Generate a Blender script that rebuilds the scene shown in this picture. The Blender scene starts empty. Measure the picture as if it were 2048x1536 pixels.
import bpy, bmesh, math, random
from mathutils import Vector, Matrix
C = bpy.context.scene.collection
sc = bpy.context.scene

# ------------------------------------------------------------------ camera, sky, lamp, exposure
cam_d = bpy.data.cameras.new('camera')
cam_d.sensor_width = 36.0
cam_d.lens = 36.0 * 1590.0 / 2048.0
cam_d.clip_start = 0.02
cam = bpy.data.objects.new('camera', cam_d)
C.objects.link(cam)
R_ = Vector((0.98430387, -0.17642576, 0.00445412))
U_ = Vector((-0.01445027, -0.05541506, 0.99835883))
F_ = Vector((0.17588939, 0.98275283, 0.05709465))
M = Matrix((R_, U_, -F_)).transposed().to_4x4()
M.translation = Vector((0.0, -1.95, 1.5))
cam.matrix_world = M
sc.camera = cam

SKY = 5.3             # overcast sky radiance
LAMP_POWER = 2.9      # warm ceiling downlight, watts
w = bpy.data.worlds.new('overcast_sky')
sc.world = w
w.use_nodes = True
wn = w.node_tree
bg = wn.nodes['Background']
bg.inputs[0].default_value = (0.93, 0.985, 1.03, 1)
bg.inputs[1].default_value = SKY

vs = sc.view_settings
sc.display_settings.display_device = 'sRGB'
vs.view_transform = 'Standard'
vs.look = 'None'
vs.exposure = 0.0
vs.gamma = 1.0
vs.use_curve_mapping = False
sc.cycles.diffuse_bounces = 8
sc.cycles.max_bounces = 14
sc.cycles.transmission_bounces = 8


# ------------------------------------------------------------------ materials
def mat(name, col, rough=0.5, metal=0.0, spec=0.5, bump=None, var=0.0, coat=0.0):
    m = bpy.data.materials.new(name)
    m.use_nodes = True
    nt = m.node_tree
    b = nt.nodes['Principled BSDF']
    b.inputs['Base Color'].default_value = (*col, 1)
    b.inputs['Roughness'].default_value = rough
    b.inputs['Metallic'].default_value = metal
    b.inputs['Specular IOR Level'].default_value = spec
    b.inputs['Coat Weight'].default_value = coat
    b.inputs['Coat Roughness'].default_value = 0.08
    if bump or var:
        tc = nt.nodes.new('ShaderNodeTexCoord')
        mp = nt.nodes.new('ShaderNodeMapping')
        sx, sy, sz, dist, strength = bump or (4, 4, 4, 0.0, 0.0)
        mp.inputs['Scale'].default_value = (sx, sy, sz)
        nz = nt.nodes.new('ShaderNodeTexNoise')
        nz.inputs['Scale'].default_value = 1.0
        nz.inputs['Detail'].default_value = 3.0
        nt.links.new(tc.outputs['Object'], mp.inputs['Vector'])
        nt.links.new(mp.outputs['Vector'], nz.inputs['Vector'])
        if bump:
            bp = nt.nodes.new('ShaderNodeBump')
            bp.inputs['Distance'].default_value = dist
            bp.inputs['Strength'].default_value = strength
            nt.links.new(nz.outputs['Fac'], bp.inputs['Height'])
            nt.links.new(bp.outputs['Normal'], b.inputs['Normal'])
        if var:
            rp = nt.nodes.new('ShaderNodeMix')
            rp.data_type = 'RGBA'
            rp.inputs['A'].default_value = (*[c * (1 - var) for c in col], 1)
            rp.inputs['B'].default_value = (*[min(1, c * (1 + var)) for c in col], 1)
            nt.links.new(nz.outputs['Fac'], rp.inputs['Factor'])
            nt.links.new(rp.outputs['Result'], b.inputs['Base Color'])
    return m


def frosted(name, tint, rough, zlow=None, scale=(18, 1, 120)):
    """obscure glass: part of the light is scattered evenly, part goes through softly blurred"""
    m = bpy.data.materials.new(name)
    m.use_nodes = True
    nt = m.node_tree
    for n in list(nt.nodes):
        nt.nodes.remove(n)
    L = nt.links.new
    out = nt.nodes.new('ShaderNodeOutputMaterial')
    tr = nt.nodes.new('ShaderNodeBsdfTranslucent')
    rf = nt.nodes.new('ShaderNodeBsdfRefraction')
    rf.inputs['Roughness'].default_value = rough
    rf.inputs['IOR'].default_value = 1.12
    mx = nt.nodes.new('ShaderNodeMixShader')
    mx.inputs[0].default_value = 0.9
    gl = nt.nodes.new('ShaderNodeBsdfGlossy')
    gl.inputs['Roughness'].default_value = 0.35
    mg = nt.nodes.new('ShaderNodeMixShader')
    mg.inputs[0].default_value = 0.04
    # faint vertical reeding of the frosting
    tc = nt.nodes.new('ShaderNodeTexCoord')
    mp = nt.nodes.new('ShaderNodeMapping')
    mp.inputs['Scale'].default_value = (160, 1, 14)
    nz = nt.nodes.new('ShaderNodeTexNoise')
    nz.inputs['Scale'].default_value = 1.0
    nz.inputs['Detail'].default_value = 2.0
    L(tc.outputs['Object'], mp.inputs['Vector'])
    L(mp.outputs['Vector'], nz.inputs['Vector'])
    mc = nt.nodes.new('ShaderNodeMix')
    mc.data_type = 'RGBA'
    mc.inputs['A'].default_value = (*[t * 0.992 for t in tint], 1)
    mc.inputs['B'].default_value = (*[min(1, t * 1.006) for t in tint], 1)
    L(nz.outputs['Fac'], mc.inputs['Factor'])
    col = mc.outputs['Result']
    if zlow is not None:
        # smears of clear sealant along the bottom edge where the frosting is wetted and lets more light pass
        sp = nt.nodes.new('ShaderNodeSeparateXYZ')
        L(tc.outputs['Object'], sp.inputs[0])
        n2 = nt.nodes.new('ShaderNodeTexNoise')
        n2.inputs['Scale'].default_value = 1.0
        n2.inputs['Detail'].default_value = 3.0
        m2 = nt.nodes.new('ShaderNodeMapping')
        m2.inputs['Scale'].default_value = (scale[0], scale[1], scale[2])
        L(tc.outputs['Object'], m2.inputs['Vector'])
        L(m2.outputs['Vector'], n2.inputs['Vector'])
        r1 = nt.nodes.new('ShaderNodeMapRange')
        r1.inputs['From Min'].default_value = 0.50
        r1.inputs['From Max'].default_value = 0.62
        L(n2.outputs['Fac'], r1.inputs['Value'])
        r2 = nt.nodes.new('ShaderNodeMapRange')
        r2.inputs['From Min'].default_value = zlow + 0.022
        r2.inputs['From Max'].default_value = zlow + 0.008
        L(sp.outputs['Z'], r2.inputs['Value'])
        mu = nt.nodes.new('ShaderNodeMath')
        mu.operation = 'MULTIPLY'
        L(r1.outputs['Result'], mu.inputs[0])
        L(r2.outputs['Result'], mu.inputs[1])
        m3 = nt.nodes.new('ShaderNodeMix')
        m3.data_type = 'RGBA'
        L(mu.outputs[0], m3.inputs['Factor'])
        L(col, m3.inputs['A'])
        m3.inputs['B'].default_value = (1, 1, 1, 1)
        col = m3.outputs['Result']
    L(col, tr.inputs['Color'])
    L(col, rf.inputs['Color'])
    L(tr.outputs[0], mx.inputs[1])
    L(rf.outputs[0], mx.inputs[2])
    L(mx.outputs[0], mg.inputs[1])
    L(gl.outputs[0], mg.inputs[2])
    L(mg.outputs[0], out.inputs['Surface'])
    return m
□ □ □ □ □
**Stated goal**
Reproduce every line above without error.

**Result**
Generate a Blender script that rebuilds the scene shown in this picture. The Blender scene starts empty. Measure the picture as if it were 2048x1536 pixels.
import bpy, bmesh, math, random
from mathutils import Vector, Matrix
C = bpy.context.scene.collection
sc = bpy.context.scene

# ------------------------------------------------------------------ camera, sky, lamp, exposure
cam_d = bpy.data.cameras.new('camera')
cam_d.sensor_width = 36.0
cam_d.lens = 36.0 * 1590.0 / 2048.0
cam_d.clip_start = 0.02
cam = bpy.data.objects.new('camera', cam_d)
C.objects.link(cam)
R_ = Vector((0.98430387, -0.17642576, 0.00445412))
U_ = Vector((-0.01445027, -0.05541506, 0.99835883))
F_ = Vector((0.17588939, 0.98275283, 0.05709465))
M = Matrix((R_, U_, -F_)).transposed().to_4x4()
M.translation = Vector((0.0, -1.95, 1.5))
cam.matrix_world = M
sc.camera = cam

SKY = 5.3             # overcast sky radiance
LAMP_POWER = 2.9      # warm ceiling downlight, watts
w = bpy.data.worlds.new('overcast_sky')
sc.world = w
w.use_nodes = True
wn = w.node_tree
bg = wn.nodes['Background']
bg.inputs[0].default_value = (0.93, 0.985, 1.03, 1)
bg.inputs[1].default_value = SKY

vs = sc.view_settings
sc.display_settings.display_device = 'sRGB'
vs.view_transform = 'Standard'
vs.look = 'None'
vs.exposure = 0.0
vs.gamma = 1.0
vs.use_curve_mapping = False
sc.cycles.diffuse_bounces = 8
sc.cycles.max_bounces = 14
sc.cycles.transmission_bounces = 8


# ------------------------------------------------------------------ materials
def mat(name, col, rough=0.5, metal=0.0, spec=0.5, bump=None, var=0.0, coat=0.0):
    m = bpy.data.materials.new(name)
    m.use_nodes = True
    nt = m.node_tree
    b = nt.nodes['Principled BSDF']
    b.inputs['Base Color'].default_value = (*col, 1)
    b.inputs['Roughness'].default_value = rough
    b.inputs['Metallic'].default_value = metal
    b.inputs['Specular IOR Level'].default_value = spec
    b.inputs['Coat Weight'].default_value = coat
    b.inputs['Coat Roughness'].default_value = 0.08
    if bump or var:
        tc = nt.nodes.new('ShaderNodeTexCoord')
        mp = nt.nodes.new('ShaderNodeMapping')
        sx, sy, sz, dist, strength = bump or (4, 4, 4, 0.0, 0.0)
        mp.inputs['Scale'].default_value = (sx, sy, sz)
        nz = nt.nodes.new('ShaderNodeTexNoise')
        nz.inputs['Scale'].default_value = 1.0
        nz.inputs['Detail'].default_value = 3.0
        nt.links.new(tc.outputs['Object'], mp.inputs['Vector'])
        nt.links.new(mp.outputs['Vector'], nz.inputs['Vector'])
        if bump:
            bp = nt.nodes.new('ShaderNodeBump')
            bp.inputs['Distance'].default_value = dist
            bp.inputs['Strength'].default_value = strength
            nt.links.new(nz.outputs['Fac'], bp.inputs['Height'])
            nt.links.new(bp.outputs['Normal'], b.inputs['Normal'])
        if var:
            rp = nt.nodes.new('ShaderNodeMix')
            rp.data_type = 'RGBA'
            rp.inputs['A'].default_value = (*[c * (1 - var) for c in col], 1)
            rp.inputs['B'].default_value = (*[min(1, c * (1 + var)) for c in col], 1)
            nt.links.new(nz.outputs['Fac'], rp.inputs['Factor'])
            nt.links.new(rp.outputs['Result'], b.inputs['Base Color'])
    return m


def frosted(name, tint, rough, zlow=None, scale=(18, 1, 120)):
    """obscure glass: part of the light is scattered evenly, part goes through softly blurred"""
    m = bpy.data.materials.new(name)
    m.use_nodes = True
    nt = m.node_tree
    for n in list(nt.nodes):
        nt.nodes.remove(n)
    L = nt.links.new
    out = nt.nodes.new('ShaderNodeOutputMaterial')
    tr = nt.nodes.new('ShaderNodeBsdfTranslucent')
    rf = nt.nodes.new('ShaderNodeBsdfRefraction')
    rf.inputs['Roughness'].default_value = rough
    rf.inputs['IOR'].default_value = 1.12
    mx = nt.nodes.new('ShaderNodeMixShader')
    mx.inputs[0].default_value = 0.9
    gl = nt.nodes.new('ShaderNodeBsdfGlossy')
    gl.inputs['Roughness'].default_value = 0.35
    mg = nt.nodes.new('ShaderNodeMixShader')
    mg.inputs[0].default_value = 0.04
    # faint vertical reeding of the frosting
    tc = nt.nodes.new('ShaderNodeTexCoord')
    mp = nt.nodes.new('ShaderNodeMapping')
    mp.inputs['Scale'].default_value = (160, 1, 14)
    nz = nt.nodes.new('ShaderNodeTexNoise')
    nz.inputs['Scale'].default_value = 1.0
    nz.inputs['Detail'].default_value = 2.0
    L(tc.outputs['Object'], mp.inputs['Vector'])
    L(mp.outputs['Vector'], nz.inputs['Vector'])
    mc = nt.nodes.new('ShaderNodeMix')
    mc.data_type = 'RGBA'
    mc.inputs['A'].default_value = (*[t * 0.992 for t in tint], 1)
    mc.inputs['B'].default_value = (*[min(1, t * 1.006) for t in tint], 1)
    L(nz.outputs['Fac'], mc.inputs['Factor'])
    col = mc.outputs['Result']
    if zlow is not None:
        # smears of clear sealant along the bottom edge where the frosting is wetted and lets more light pass
        sp = nt.nodes.new('ShaderNodeSeparateXYZ')
        L(tc.outputs['Object'], sp.inputs[0])
        n2 = nt.nodes.new('ShaderNodeTexNoise')
        n2.inputs['Scale'].default_value = 1.0
        n2.inputs['Detail'].default_value = 3.0
        m2 = nt.nodes.new('ShaderNodeMapping')
        m2.inputs['Scale'].default_value = (scale[0], scale[1], scale[2])
        L(tc.outputs['Object'], m2.inputs['Vector'])
        L(m2.outputs['Vector'], n2.inputs['Vector'])
        r1 = nt.nodes.new('ShaderNodeMapRange')
        r1.inputs['From Min'].default_value = 0.50
        r1.inputs['From Max'].default_value = 0.62
        L(n2.outputs['Fac'], r1.inputs['Value'])
        r2 = nt.nodes.new('ShaderNodeMapRange')
        r2.inputs['From Min'].default_value = zlow + 0.022
        r2.inputs['From Max'].default_value = zlow + 0.008
        L(sp.outputs['Z'], r2.inputs['Value'])
        mu = nt.nodes.new('ShaderNodeMath')
        mu.operation = 'MULTIPLY'
        L(r1.outputs['Result'], mu.inputs[0])
        L(r2.outputs['Result'], mu.inputs[1])
        m3 = nt.nodes.new('ShaderNodeMix')
        m3.data_type = 'RGBA'
        L(mu.outputs[0], m3.inputs['Factor'])
        L(col, m3.inputs['A'])
        m3.inputs['B'].default_value = (1, 1, 1, 1)
        col = m3.outputs['Result']
    L(col, tr.inputs['Color'])
    L(col, rf.inputs['Color'])
    L(tr.outputs[0], mx.inputs[1])
    L(rf.outputs[0], mx.inputs[2])
    L(mx.outputs[0], mg.inputs[1])
    L(gl.outputs[0], mg.inputs[2])
    L(mg.outputs[0], out.inputs['Surface'])
    return m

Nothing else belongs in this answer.